Tejes y manejes en la cocina del poder
Las novedades cinematográficas de los últimos jueves cargan a Hipólito de una significación particular. Tercera película nacional de época estrenada en ¡dos! semanas (las otras son Fontana, la frontera interior y La patria equivocada), se trata, además, del jamón del medio entre el arribo de la felicidad hiperkinética de De caravana y la reposada observación de El invierno de los raros, las otras dos patas sobre las que se levanta ese fenómeno de contornos artísticos y estilísticos incipientes, pero con nombre y apellido en actas, que es el Nuevo Cine Cordobés (NCC). El entrecruzamiento se refleja en un tono oscilante entre la gravedad impostada y la sequedad de un thriller, todo atravesado por una óptica casi antropológica de la cultura y geografía local.
Opera prima del aquí también productor y coguionista Teodoro Ciampagna, Hipólito transcurre durante 1935, plena Década Infame, con los conservadores haciendo del fraude una rutina electoral.
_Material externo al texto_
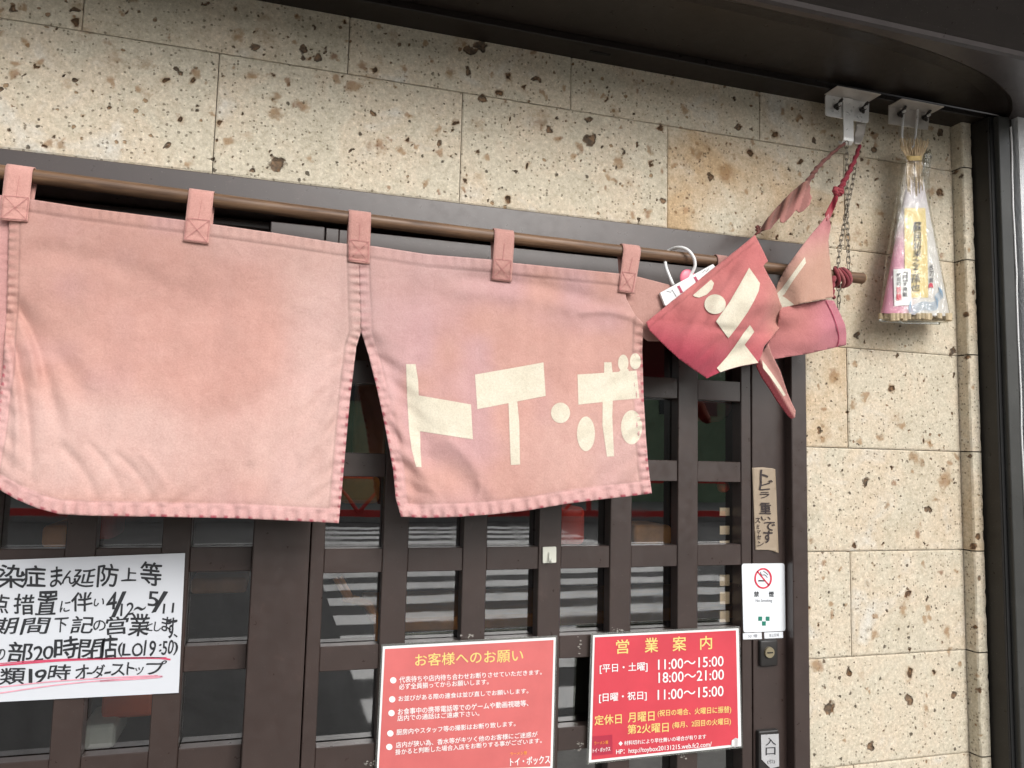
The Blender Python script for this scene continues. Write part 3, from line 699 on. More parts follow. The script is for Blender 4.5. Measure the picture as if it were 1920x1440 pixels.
# =================================================================== NOTICES ON THE DOORS
# white handwritten sheet
ny = DY + 0.042 - 0.004
ws = thing('handwritten_notice', W(150, 1310, ny), 'white paper notice handwritten in black marker with red underlines on the left door', 'notice')
plate('sheet', [(-95, 1054), (347, 1037), (335, 1299), (-95, 1321)], ny, 0.0008, 'paper', ws)
z = Z(0, 1020, 4.8); acc = ([], [])
def hand(ch, x0, x1, y0, y1, tilt=0.03, bold=0.017):
    dx = random.uniform(-3, 3); dt = (x1 - x0) * random.uniform(0.0, 0.06)
    text(acc, ch, z((x0 + dx, y0 + dt), (x1 + dx, y0 - dt), (x1 + dx, y1 - dt), (x0 + dx, y1 + dt)), bold, 0.035, 0.10)
for row in (
 [('感', -260, -30, 205, 405), ('染', -8, 218, 188, 395), ('症', 192, 412, 200, 390), ('ま', 455, 560, 210, 385), ('ん', 560, 692, 235, 358), ('延', 655, 850, 222, 388), ('防', 882, 1062, 185, 385), ('上', 1095, 1228, 218, 330), ('等', 1270, 1458, 165, 372)],
 [('重', -270, -110, 470, 630), ('点', -75, 82, 460, 622), ('措', 128, 306, 452, 632), ('置', 330, 508, 428, 640), ('に', 540, 628, 512, 612), ('伴', 645, 832, 432, 602), ('い', 845, 942, 490, 560), ('4', 958, 1050, 440, 592), ('/', 1008, 1127, 438, 648), ('12', 1090, 1205, 530, 640), ('~', 1208, 1308, 562, 600), ('5', 1335, 1430, 428, 560), ('/', 1368, 1507, 430, 612), ('11', 1465, 1562, 535, 622)],
 [('期', -70, 155, 662, 808), ('間', 195, 438, 668, 808), ('下', 488, 612, 665, 792), ('記', 642, 842, 652, 802), ('の', 840, 952, 688, 782), ('営', 958, 1155, 648, 812), ('業', 1165, 1345, 628, 824), ('と', 1308, 1372, 700, 782), ('し', 1385, 1448, 700, 784), ('ま', 1455, 1540, 655, 785), ('す', 1505, 1592, 660, 845), ('、', 1562, 1602, 808, 842)],
 [('の', -40, 50, 945, 1042), ('部', 72, 292, 885, 1062), ('2', 300, 386, 918, 1052), ('0', 390, 482, 915, 1032), ('時', 488, 702, 838, 1032), ('閉', 705, 928, 858, 1035), ('店', 910, 1058, 828, 1032), ('(', 1062, 1100, 885, 1012), ('L', 1105, 1182, 898, 1002), ('O', 1186, 1282, 895, 1012), ('19', 1302, 1402, 868, 1008), (':', 1432, 1454, 900, 968), ('50', 1462, 1562, 868, 992), (')', 1562, 1604, 878, 995)],
 [('酒', -240, -30, 1135, 1290), ('類', -5, 226, 1115, 1265), ('1', 262, 292, 1128, 1252), ('9', 310, 416, 1128, 1252), ('時', 438, 636, 1085, 1228), ('オ', 678, 797, 1092, 1218), ('ー', 778, 830, 1155, 1172), ('ダ', 832, 945, 1088, 1212), ('ー', 940, 998, 1148, 1168), ('ス', 998, 1122, 1080, 1184), ('ト', 1145, 1215, 1062, 1172), ('ッ', 1214, 1292, 1108, 1172), ('プ', 1315, 1494, 1052, 1172)]):
    for a in row: hand(*a)
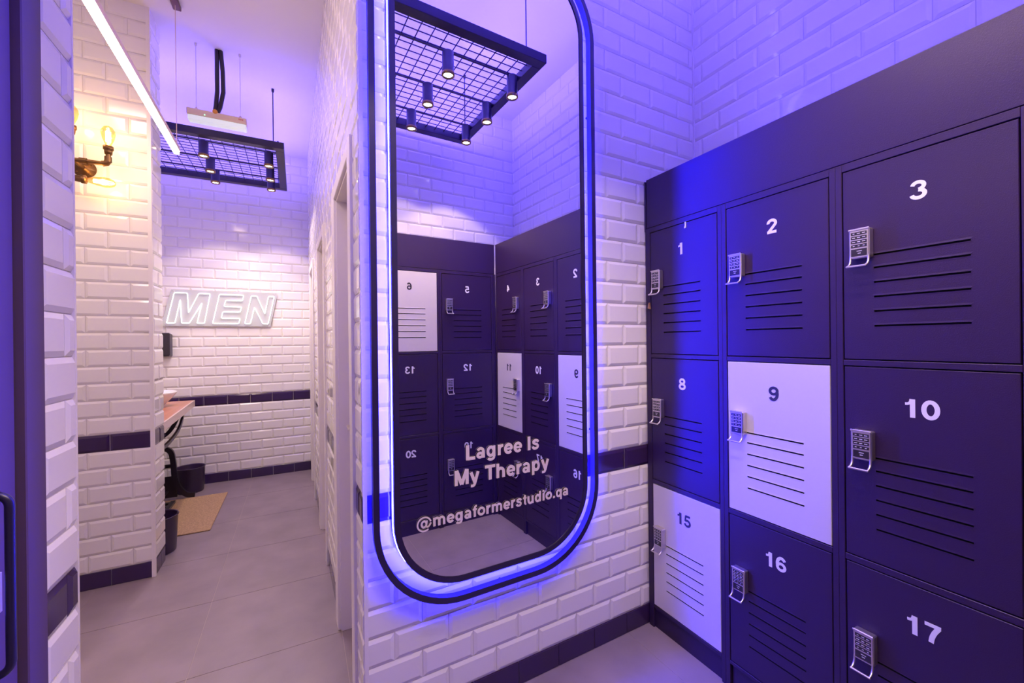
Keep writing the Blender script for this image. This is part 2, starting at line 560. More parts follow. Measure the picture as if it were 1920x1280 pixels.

En ese contexto crece el gurrumín del título, bautizado así como su padre abandónico y –claro está– radical hasta la médula. Los correligionarios bregan por la limpieza de los sufragios provinciales de ese año. Para eso deben reclutar numerosos fiscales de mesa a distribuirse a lo largo y ancho de la provincia, entre los que estará el flamante abogado Marcelo Frías (Tomás Gianola). Enlistado menos por iniciativa propia que por obra y gracia de un compañero, de cómoda posición económica gracias a su padre (Luis Brandoni, interpretando a... un conservador) y con férreos nexos vinculantes con el poder, le toca en suerte el pueblo del pequeño del título, Plaza de Mercedes, donde la corrupción y la fanfarria proselitista pergeñada por el poder de turno están a la orden del día.
La escena inicial tiene la voz en off de Hipólito describiendo someramente su árbol genealógico y las particularidades de su historia. La aletargada rutina, foto de su madre; el mencionado padre ausente, la tutoría a cargo de una tercera; sumatoria de elementos que configuran una invitación tácita a creer que ése será el punto de vista del film todo. Pero el guión, escrito a cuatro manos por Ciampagna y Javier Correa Cáceres, elude esa opción y elige centrarse en el derrotero del involuntario fiscal. Derrotero por demás previsible, si tiene en cuenta la parábola moral que describe: de la indiferencia política al compromiso y descubrimiento de los avatares de la voluntad, con discurso inspirador y flirteo con personaje femenino incluido. Pero, curiosidades del cine, el viraje tonal es primero defecto y después virtud. Impecable en sus rubros técnicos, Hipólito sale de su letanía cuando, pasada la hora inicial, abraza el thriller y hunde –por fin– la nariz en los tejes y manejes de la cocina del poder. No es casual, entonces, que la película alcance su punto máximo a fuerza del suspenso creciente del tercio final.
Todo lo anterior no impide que Ciampagna eche luz sobre la que quizá sea la primera marca de agua del NCC: la creación de historias genéricas y universales mediante la apropiación de especificidades. Si De Caravana narraba enredos policiales y amoríos interclasistas sin soltarle la mano al fernet, el cuarteto y al argot cordobés, Hipólito se vale de escenarios geográfica y políticamente locales para abordar tensiones sociales y políticas. Y lo hace más allá de su propia confusión.